Coal is a combustible black or brownish-black sedimentary rock, formed as rock strata called coal seams. Coal is mostly carbon with variable amounts of other elements, chiefly hydrogen, sulfur, oxygen, and nitrogen.[1] Coal is formed when dead plant matter decays into peat and is converted into coal by the heat and pressure of deep burial over millions of years.[2] Vast deposits of coal originate in former wetlands—called coal forests—that covered much of the Earth's tropical land areas during the late Carboniferous (Pennsylvanian) and Permian times.[3][4] However, many significant coal deposits are younger than this and originate from the Mesozoic and Cenozoic eras.

Sedimentary rock
Bituminous coal, the most common coal grade

Coal is primarily used as a fuel. While coal has been known and used for thousands of years, its usage was limited until the Industrial Revolution. With the invention of the steam engine, coal consumption increased. In 2020 coal supplied about a quarter of the world's primary energy and over a third of its electricity.[5] Some iron and steel making and other industrial processes burn coal.
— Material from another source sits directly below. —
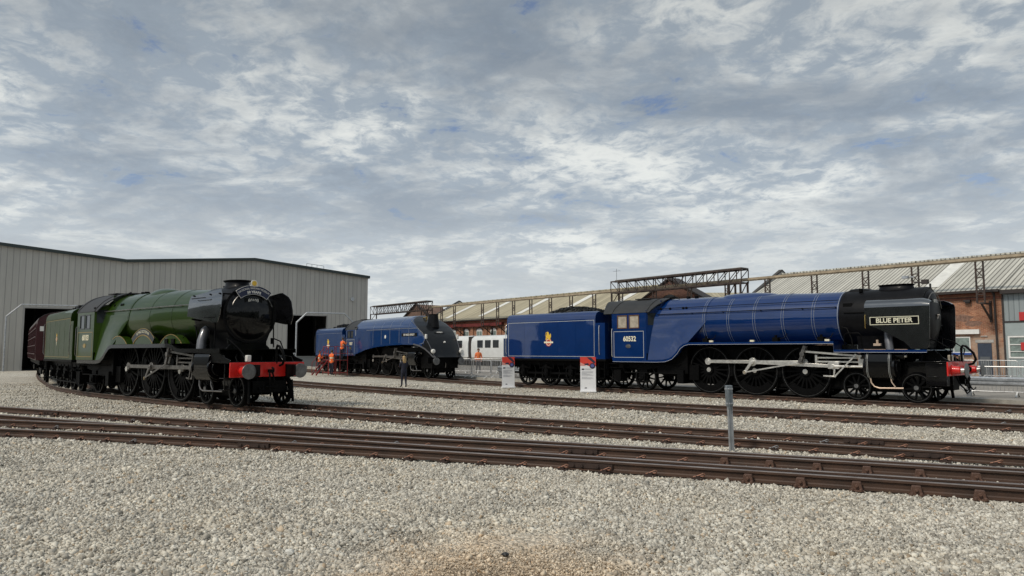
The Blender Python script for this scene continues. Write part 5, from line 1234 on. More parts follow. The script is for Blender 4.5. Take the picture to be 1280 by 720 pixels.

The extraction and use of coal causes premature deaths and illness.[6] The use of coal damages the environment, and it is the largest anthropogenic source of carbon dioxide contributing to climate change. 14 billion tonnes of carbon dioxide was emitted by burning coal in 2020,[7] which is 40% of the total fossil fuel emissions[8] and over 25% of total global greenhouse gas emissions.[9] As part of the worldwide energy transition many countries have reduced or eliminated their use of coal power.[10][11] The UN Secretary General asked governments to stop building new coal plants by 2020.[12] Global coal use peaked in 2013.[13] To meet the Paris Agreement target of keeping global warming to below 2 °C (3.6 °F) coal use needs to halve from 2020 to 2030,[14] and phasing down coal was agreed in the Glasgow Climate Pact.

The largest consumer and importer of coal in 2020 was China. China accounts for almost half the world's annual coal production, followed by India with about a tenth. Indonesia and Australia export the most, followed by Russia.[15]